What ends up happening, of course, is the Spider-man and Hulk and Daredevil toys sell instantly, and the rest become what is known in the trade as "Shelf-Huggers."

The mass marketers just apply the credit for the unsold toys to the next wave of toys, which they get in three months before me, and I'm still sitting on the last batch of shelf-huggers.

I have figured out only one way to fight this -- charge more for the better figures. So now, the price differential is 5.99 versus 14.99, or something. And even that only brings me to a break-even situation. And makes us look bad.

The only toy line I carry that I'm willing to do this with, are Star Wars toys. I get a case of 12 toys in, and there is one Yoda in there, or a Boba Fett. I put it on the wall for 19.99. Six months later, the toy can't be found anywhere, and someone may actually buy the toy from me.

And yet, I probably still have three or four toys left out of that case, and even selling Bobba Fett and Yoda for 19.99, I probaby have only broken even. So I look bad, breaking even. I do it for Star Wars, because love Star Wars and because people accept that five years after the toy came out, it might cost more.

Even if I am successful at selling all the toys, it's still less than half the margin I get on most of my product, and I'm probably better off using the cash, space, time and energy selling other stuff.

I'm not even talking about the shipping, credit terms, and other advantages the mass market has.

But even all the above would be something I think I could compete with, at least some of the time, except for one thing -- Exclusives.

Exclusives come in two flavors. One is, a unique item only offered to that outlet. And secondly, unique packaging only offered to that outlet.

Packaging is important. If I have a box that looks exactly like a box in a chain store but which costs 5 times more money, which do you think Grandma is going to buy? She's not going to look to see that there is only 20% of the packs.
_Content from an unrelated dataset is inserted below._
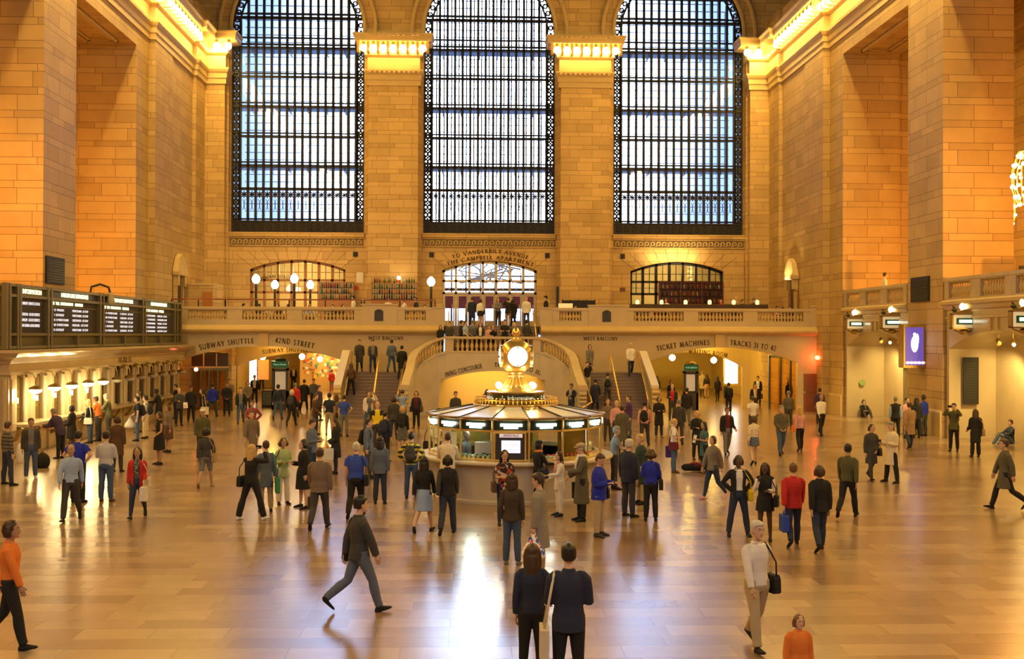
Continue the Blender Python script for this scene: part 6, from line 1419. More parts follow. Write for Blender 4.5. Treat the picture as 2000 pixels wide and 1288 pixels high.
    # ---- shoes
    if shoes != 'none':
        for s in (-1, 1):
            an_ = J[s][2]; kn = J[s][1]; d = (an_-kn).normalized(); fwd = V(s*.12, -1, 0); fwd = (fwd-d*fwd.dot(d)*.85).normalized() if not sit else V(s*.1, -1, .1).normalized()
            mb = MB(); h_ = an_+V(0, 0, -.045)
            mb.rings([[(h_+fwd*y_+V(0, 0, zc)+(fwd.cross(V(0,0,1)).normalized()*w_*math.cos(t)+V(0, 0, hh)*math.sin(t)))*k for t in [2*math.pi*i/10 for i in range(10)]] for y_, w_, hh, zc in ((-.075, .015, .02, .0), (-.065, .033, .040, .0), (-.01, .038, .052, .008), (.06, .042, .040, -.004), (.12, .046, .027, -.014), (.17, .036, .020, -.020), (.19, .012, .01, -.024))])
            o = mb.build('shoe', cloth(shoes), e, smooth=True)
    # ---- hair
    if hair != 'o' :
        mb = MB(); hm = hairm(hair)
        mb.ball(fpos(0, .018, .034), (.090*k, .106*k, .100*k), 16, 10, Mx)
        if hs in ('short', 'crop'):
            mb = MB(); g = .012 if hs == 'short' else .005
            pr = [(-.06, .058, .05, .052), (-.03, .074+g, .068, .035), (.01, .076+g, .09, .024), (.045, .077+g, .102, .012), (.08, .073+g, .101, .010), (.11, .058+g, .082, .012), (.132, .034, .05, .014), (.142, .01, .015, .014)]
            mb.rings([[hc*k+Mx @ V(a*k*math.cos(t), (yo+(b+g)*math.sin(t))*k, z_*k) for t in [2*math.pi*i/14 for i in range(14)]] for z_, a, b, yo in pr])
        elif hs == 'bob' or hs == 'curly':
            g = .0 if hs == 'bob' else .018
            for s in (-1, 1): mb.tube([fpos(s*.07, .03, .04), fpos(s*(.085+g), .03, -.03), fpos(s*.078, .02, -.10)], [.038*k, (.04+g)*k, .03*k], 8)
            mb.tube([fpos(0, .06, .05), fpos(0, .075+g, -.02), fpos(0, .06, -.11)], [.07*k, (.07+g)*k, .05*k], 10)
            if hs == 'curly':
                rr = random.Random(PEOPLE)
                for q in range(26):
                    a_, b_ = rr.uniform(-.3, math.pi+.3), rr.uniform(-.6, 1.3); mb.ball(fpos(.09*math.cos(a_)*math.cos(b_), .02+.1*math.sin(a_)*math.cos(b_), .02+.11*math.sin(b_)), .026*k, 6, 4)
        elif hs == 'long':
            ln = .36
            for s in (-1, 1): mb.tube([fpos(s*.062, .03, .05), fpos(s*.083, .035, -.04), fpos(s*.085, .03, -.14), fpos(s*.075, .03, -.24)], [.04*k, .036*k, .036*k, .02*k], 8)
            mb.tube([fpos(0, .05, .05), fpos(0, .08, -.04), fpos(0, .085, -.16), fpos(0, .085, -.27), fpos(0, .08, -ln)], [.075*k, .082*k, .09*k, .085*k, .045*k], 12, sq=.62, up=(Mx @ V(1, 0, 0)))
        elif hs == 'tail':
            mb.tube([fpos(0, .09, .05), fpos(0, .135, .03), fpos(0, .14, -.06), fpos(0, .11, -.15)], [.03*k, .034*k, .03*k, .012*k], 8)
        elif hs == 'bun': mb.ball(fpos(0, .12, .05), .042*k, 8, 6)
        def finh(me):
            me.name = 'hair'; me.materials.clear(); me.materials.append(hm); me.polygons.foreach_set('use_smooth', [True]*len(me.polygons))
            cc = (hc*k); 
            o = bpy.data.objects.new('hair', me); COL.objects.link(o); o.parent = e
        # keep the face free: hair sits back
        for i, v in enumerate(mb.v):
            q = Mx.transposed() @ (Vector(v)-hc*k); 
            if q.y < -.055*k and q.z < .062*k and abs(q.x) < .075*k: q.y = -.03*k; mb.v[i] = tuple(hc*k+Mx @ q)
        remesh_job(mb, .011*k if near < 36 else .016*k, 1, finh)
    if hat:
        hcol, _, hk = hat.partition('/'); m = MB(); 
        m.ball(fpos(0, .01, .075), (.098*k, .115*k, .062*k), 14, 8, Mx); m.ball(fpos(0, -.10, .055), (.07*k, .055*k, .010*k), 10, 6, Mx); m.build('cap', cloth(hcol), e, smooth=True)
    Wp = Matrix.Translation(p) @ Matrix.Rotation(R(face), 4, 'Z')
    who = short or 'person'
    for b in bags: bag(b, Wp, A, up, k, who, Sh, face, pel)
    return e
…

Or that I have to pay 5 times as much, for the privilege of carrying a the minimum amount.

The best example of exclusivity I have is an old one, back when Fleer was first selling basketball cards. They had packs that you could buy at the mass market that had "exclusive" Rookie Sensations. For the hobby, we had the "exclusive" Foreign Stars.

So you could buy from a grocery store, a Rookie Sensation Kobe Bryant, or you could buy from me, a Foreign Star Detlef Schremf. You can imagine how that worked out.

A really good example of both advantageous packaging and exclusivity is when Marvel -- probably my biggest supplier of material -- created Marvel Masterworks in two editions.

These were the original Spider-man, Hulk, Daredevil, etc. silver age comics everyone remembers. The comic store version was hardcover and 49.99. The softcover version was 14.99 -- and available only through Barnes and Noble. Nice.

This kind of thing isn't 'competition' unless you think bringing a knife to a gunfight is competition.

Packaging and exclusives are almost always in the favor of the chain stores. Even if they weren't, their sheer volume ends up making those the items people are looking to complete.

Not coincidentally, both of the above examples are products that generally don't have a printed Suggested Retail Price -- which means the mass market can price less and I can price more -- and it's acceptable either way.

Much harder -- if not impossible -- to carry anything above the SRP. Books and comics have suggested SRP, and that's what I sell them for. People may understand they can buy them cheaper from Costco, but they aren't usually outraged that you're selling them for regular price.

You just don't sell them much.

So that's the direction I've been moving into. Carrying mainstream product as regular price and hoping I can make enough to make it work. Because of my location, I've needed to move as close to the mainstream interests as I can get, and that has been books and boardgames.

At the same time, keeping the specialty product than no one else carries.

I think this is going to be the model for specialty stores in the future -- independents are going to need to compete both at the mainstream level, and at the same time look for niches that they can exploit.

It's a very fine line between popular and uncompetitive, and obscure and uninterested.